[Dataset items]
━━━━━━━━━━━━━━━━
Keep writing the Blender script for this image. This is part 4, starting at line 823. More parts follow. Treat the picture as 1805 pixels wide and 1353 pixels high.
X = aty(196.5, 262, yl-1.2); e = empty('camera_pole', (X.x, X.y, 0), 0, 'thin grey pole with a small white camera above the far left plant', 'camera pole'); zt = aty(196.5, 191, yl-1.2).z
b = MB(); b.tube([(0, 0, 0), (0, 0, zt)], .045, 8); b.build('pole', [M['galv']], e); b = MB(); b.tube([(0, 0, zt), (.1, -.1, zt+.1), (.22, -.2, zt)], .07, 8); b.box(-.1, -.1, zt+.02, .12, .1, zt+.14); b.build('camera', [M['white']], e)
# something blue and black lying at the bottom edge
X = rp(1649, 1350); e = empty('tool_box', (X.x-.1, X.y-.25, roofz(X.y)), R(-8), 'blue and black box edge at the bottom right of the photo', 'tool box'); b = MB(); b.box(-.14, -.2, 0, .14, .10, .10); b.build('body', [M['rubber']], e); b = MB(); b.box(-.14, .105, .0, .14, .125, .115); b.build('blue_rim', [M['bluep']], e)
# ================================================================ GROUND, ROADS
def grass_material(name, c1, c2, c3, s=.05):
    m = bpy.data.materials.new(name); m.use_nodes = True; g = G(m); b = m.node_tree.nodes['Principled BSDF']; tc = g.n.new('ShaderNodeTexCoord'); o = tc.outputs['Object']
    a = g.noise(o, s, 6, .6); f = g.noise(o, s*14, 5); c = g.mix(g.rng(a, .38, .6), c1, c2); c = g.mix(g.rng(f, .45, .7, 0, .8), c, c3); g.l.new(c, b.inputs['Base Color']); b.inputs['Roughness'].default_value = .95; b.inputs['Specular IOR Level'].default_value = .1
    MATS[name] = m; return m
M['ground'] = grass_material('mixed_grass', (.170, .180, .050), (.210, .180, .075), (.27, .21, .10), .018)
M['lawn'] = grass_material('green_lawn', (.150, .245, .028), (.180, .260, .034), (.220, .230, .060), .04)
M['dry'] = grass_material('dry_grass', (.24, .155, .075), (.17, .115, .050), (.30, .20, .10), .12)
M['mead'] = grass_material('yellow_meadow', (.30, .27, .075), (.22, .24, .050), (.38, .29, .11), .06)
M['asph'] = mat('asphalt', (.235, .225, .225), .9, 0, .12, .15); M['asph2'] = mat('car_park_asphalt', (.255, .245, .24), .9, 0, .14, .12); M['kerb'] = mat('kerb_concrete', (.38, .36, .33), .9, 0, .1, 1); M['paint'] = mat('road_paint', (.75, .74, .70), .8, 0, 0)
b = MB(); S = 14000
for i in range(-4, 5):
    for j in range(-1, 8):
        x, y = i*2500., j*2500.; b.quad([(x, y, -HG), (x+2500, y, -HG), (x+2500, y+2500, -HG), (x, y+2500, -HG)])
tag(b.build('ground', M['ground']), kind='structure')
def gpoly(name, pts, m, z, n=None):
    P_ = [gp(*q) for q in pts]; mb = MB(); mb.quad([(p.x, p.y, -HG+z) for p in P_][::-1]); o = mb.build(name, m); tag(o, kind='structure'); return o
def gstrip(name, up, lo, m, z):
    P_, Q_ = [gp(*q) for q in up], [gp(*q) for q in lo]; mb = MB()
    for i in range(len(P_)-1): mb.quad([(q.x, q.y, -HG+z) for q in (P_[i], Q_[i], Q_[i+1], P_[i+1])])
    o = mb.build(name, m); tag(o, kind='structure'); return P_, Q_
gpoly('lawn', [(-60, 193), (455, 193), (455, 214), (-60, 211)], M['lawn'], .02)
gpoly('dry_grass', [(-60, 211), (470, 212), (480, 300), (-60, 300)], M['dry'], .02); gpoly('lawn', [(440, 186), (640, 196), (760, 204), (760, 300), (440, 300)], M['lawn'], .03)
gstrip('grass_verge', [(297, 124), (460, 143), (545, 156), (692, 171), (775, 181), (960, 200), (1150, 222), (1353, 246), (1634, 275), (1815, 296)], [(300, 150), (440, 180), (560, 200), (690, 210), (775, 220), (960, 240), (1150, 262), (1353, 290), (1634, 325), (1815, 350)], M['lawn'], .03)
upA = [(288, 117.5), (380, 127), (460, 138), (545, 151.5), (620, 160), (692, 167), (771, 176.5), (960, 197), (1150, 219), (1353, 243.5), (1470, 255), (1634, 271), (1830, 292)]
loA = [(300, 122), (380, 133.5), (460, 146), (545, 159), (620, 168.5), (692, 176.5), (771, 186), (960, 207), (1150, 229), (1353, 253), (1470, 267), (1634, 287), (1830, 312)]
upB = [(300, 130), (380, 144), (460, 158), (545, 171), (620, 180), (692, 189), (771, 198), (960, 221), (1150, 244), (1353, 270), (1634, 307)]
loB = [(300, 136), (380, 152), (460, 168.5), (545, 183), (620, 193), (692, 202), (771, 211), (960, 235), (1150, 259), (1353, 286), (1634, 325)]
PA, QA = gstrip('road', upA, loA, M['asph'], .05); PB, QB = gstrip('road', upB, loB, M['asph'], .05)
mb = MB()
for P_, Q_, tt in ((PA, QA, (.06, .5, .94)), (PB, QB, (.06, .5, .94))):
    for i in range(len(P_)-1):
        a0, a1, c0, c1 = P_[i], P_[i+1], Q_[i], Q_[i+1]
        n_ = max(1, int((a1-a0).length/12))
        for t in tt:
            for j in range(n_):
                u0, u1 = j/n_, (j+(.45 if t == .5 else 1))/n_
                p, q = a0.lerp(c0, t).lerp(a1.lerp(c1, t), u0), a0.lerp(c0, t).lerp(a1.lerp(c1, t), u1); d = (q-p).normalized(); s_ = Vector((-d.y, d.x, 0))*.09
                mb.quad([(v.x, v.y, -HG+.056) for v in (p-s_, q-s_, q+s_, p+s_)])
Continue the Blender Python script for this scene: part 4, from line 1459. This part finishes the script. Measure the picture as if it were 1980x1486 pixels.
━━━━━━━━━━━━━━━━
**Requirement**
Copy every line of the listing containing the string "Blender".

**Final result**
Keep writing the Blender script for this image. This is part 4, starting at line 823. More parts follow. Treat the picture as 1805 pixels wide and 1353 pixels high.
Continue the Blender Python script for this scene: part 4, from line 1459. This part finishes the script. Measure the picture as if it were 1980x1486 pixels.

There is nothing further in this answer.